Cultural Transformation: From The Classroom To The Public Square

A popular quote asserts, “The philosophy of the school room in one generation will be the philosophy of government in the next.” Schooling has never been a neutral enterprise. Disputes […]
Published on October 2, 2023

A popular quote asserts, “The philosophy of the school room in one generation will be the philosophy of government in the next.” Schooling has never been a neutral enterprise.

Disputes over the control of education and what children should learn have been with us for centuries.

One of the most troubling cultural battles in post-Confederation Canadian history was known as the “Manitoba Schools Crisis.”

Manitoba’s entry into the Canadian Confederation in 1870 was dependent on an agreement to set up separate school systems that would protect French-speaking Catholic Métis against cultural domination by growing numbers of English-speaking secularists. The original Manitoba Act granted constitutional protection for religious schools that had existed by law or practice at the time of the union.

Over the next several years, many French Catholic Métis chose to move further west. A cultural battle in Manitoba was triggered by a series of controversial laws supported by the growing Anglo-Protestant majority.

An 1890 Manitoba “Public Schools Act” ended funding for Catholic and Protestant education and established a system of tax-supported “non-denominational” schools. The era of the Manitoba crisis coincided with the beginning of the end for faith-informed liberal education and the dawn of progressive schooling.

False Promises of ‘Progress’

The 20th century ushered in promises of continuous human progress and permanent transformation.

In politics, reform liberals and progressives pledged to produce universal human flourishing through the managerial skills of government experts.

Marxists sought to overthrow bourgeois rule and replace it with a “dictatorship of the proletariat.” When the working class declined to join the revolution, neo-Marxists turned to identity politics and the long march through the institutions. Schools were at the top of their target list.

In colonial North America, faith and continuity played an important role in the lives of settlers and the indigenous peoples who converted to Christianity. Up to the latter decades of the 19th century, most schools were organized by religious orders.

Over the past few generations, leftist intellectuals have eviscerated classical liberal education. From early progressives such as John Dewey to the “Critical Pedagogy” of Paulo Freire and “grievance studies” in modern faculties of education, teachers have been directed to “teach the child and not the subject.”

Today, students are being deliberately estranged from their parents and groomed to participate in every radical “woke” political movement under the sun. “Political literacy” is the goal.
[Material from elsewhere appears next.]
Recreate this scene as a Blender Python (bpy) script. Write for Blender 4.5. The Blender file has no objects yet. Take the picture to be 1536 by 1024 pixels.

Actual literacy has been declining for decades.

This summer, the Louis Riel School Division (LRSD) in Winnipeg, Manitoba, Canada, triggered a 21st-century version of their province’s 19th-century schools crisis. Winnipeg school trustees joined a global list of militant activists committed to the deconstruction of traditional values and the transformation of Western civilization.

In June, the LRSD unanimously voted to suspend a fellow trustee for three months without pay when someone reported that she had privately expressed views critical of transgender ideology on her Facebook page.

CBC News reported that trustee Francine Champagne was publicly accused of targeting the “2SLGBTQIA+ community” and causing harm to the entire division. According to the CBC, LRSD Chair Sandy Nemeth categorically declared Ms. Champagne’s conservative views to be disrespectful, hateful, transphobic, and homophobic.

Many citizens viewed the behavior of the school division as a “witch-hunt” and protested the trustee’s suspension at a final June board meeting. Later in the summer, the LRSD superintendent sent those who had objected to the suspension a “no-trespass” letter forbidding them access to any of the school division’s properties.

To head off more objections from the public and clashes with transgender militants, the first September LRSD meeting was conducted in a restricted virtual session at a venue to which citizens were forbidden entry. The entire affair has been a sterling example of Herbert Marcuse’s “repressive tolerance” in action.

School teachers used to be guided by tested traditions and scholarly academics. The ethos that guides them today is filled with Marxist illusions, divisive identity politics, and out-of-control neo-paganism. Governing authorities are literally sacrificing impressionable young people to the caprices of woke ideology.

In a summer edition of First Things magazine, editor R.R. Reno wrote, “One need not have a degree in child psychology to recognize how distressed children become when there is no stability or structure in their lives, no settled expectations, no concept of the normal.”

What’s to Be Done?

As I write this from my home in Nova Scotia, a local nonpartisan group of parents and citizens is organizing a public demonstration outside of Halifax City Hall.

The organizers want to protest the “sexualization of children, grooming and the undermining of parental rights.” They seek to assert that it’s “the duty and responsibility of parents to provide for the well-being of their children and to protect them from all undue and harmful influences from all outside forces.” Similar school governance conflicts and popular demonstrations have been occurring throughout North America.

Over the coming election cycles in Canada and the United States, it’ll be interesting to see whether or not establishment politicians are listening and what, if anything, they’re prepared to do about the corrosive educational practices of the “Woke” Reich.